### WHAT THE TASK ASKS
Give every line of the data again, unchanged, but with no pictures.

### RECORDED DATA
____

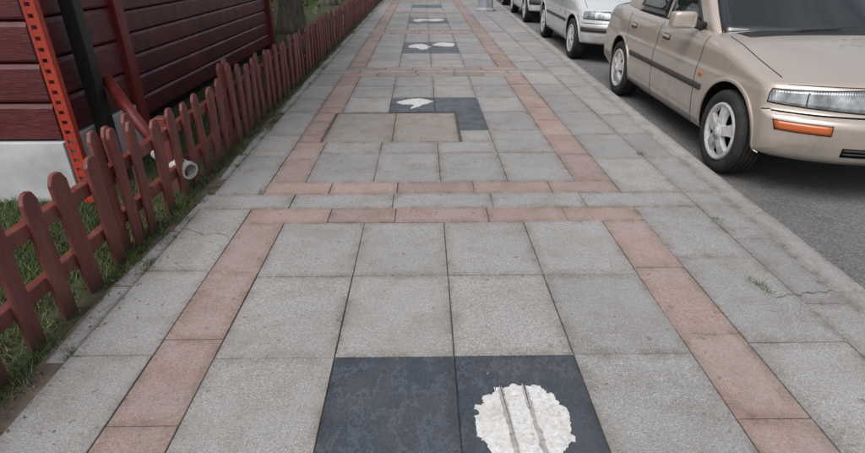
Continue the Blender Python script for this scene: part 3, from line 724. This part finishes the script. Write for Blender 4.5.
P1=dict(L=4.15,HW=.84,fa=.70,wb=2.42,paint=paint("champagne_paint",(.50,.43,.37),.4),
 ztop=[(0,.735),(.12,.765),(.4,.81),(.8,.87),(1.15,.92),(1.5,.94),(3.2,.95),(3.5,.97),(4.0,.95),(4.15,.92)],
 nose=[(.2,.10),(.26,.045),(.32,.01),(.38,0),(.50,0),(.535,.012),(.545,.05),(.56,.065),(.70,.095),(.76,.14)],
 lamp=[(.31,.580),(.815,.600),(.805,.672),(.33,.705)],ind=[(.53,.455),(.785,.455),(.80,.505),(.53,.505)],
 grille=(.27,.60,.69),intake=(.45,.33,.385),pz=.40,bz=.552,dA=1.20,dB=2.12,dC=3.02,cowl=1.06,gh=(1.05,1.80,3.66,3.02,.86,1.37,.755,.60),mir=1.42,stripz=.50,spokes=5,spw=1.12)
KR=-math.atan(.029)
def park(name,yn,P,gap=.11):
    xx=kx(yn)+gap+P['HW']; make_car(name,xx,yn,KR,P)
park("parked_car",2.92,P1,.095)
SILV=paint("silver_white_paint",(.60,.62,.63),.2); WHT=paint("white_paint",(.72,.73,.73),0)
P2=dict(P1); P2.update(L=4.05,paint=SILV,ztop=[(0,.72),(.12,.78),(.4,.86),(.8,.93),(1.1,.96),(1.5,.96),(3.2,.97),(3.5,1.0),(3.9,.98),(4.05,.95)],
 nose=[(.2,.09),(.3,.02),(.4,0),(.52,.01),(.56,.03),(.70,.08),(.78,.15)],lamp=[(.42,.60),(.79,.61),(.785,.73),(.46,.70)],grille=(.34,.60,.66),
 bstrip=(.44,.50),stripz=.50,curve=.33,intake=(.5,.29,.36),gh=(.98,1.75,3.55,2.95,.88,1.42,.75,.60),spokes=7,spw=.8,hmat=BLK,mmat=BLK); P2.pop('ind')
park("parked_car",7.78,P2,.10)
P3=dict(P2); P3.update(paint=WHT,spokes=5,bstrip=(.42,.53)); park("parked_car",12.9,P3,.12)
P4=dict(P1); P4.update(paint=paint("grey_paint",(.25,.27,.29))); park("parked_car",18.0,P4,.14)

____

### RESPONSE TO THIS TASK
Continue the Blender Python script for this scene: part 3, from line 724. This part finishes the script. Write for Blender 4.5.
P1=dict(L=4.15,HW=.84,fa=.70,wb=2.42,paint=paint("champagne_paint",(.50,.43,.37),.4),
 ztop=[(0,.735),(.12,.765),(.4,.81),(.8,.87),(1.15,.92),(1.5,.94),(3.2,.95),(3.5,.97),(4.0,.95),(4.15,.92)],
 nose=[(.2,.10),(.26,.045),(.32,.01),(.38,0),(.50,0),(.535,.012),(.545,.05),(.56,.065),(.70,.095),(.76,.14)],
 lamp=[(.31,.580),(.815,.600),(.805,.672),(.33,.705)],ind=[(.53,.455),(.785,.455),(.80,.505),(.53,.505)],
 grille=(.27,.60,.69),intake=(.45,.33,.385),pz=.40,bz=.552,dA=1.20,dB=2.12,dC=3.02,cowl=1.06,gh=(1.05,1.80,3.66,3.02,.86,1.37,.755,.60),mir=1.42,stripz=.50,spokes=5,spw=1.12)
KR=-math.atan(.029)
def park(name,yn,P,gap=.11):
    xx=kx(yn)+gap+P['HW']; make_car(name,xx,yn,KR,P)
park("parked_car",2.92,P1,.095)
SILV=paint("silver_white_paint",(.60,.62,.63),.2); WHT=paint("white_paint",(.72,.73,.73),0)
P2=dict(P1); P2.update(L=4.05,paint=SILV,ztop=[(0,.72),(.12,.78),(.4,.86),(.8,.93),(1.1,.96),(1.5,.96),(3.2,.97),(3.5,1.0),(3.9,.98),(4.05,.95)],
 nose=[(.2,.09),(.3,.02),(.4,0),(.52,.01),(.56,.03),(.70,.08),(.78,.15)],lamp=[(.42,.60),(.79,.61),(.785,.73),(.46,.70)],grille=(.34,.60,.66),
 bstrip=(.44,.50),stripz=.50,curve=.33,intake=(.5,.29,.36),gh=(.98,1.75,3.55,2.95,.88,1.42,.75,.60),spokes=7,spw=.8,hmat=BLK,mmat=BLK); P2.pop('ind')
park("parked_car",7.78,P2,.10)
P3=dict(P2); P3.update(paint=WHT,spokes=5,bstrip=(.42,.53)); park("parked_car",12.9,P3,.12)
P4=dict(P1); P4.update(paint=paint("grey_paint",(.25,.27,.29))); park("parked_car",18.0,P4,.14)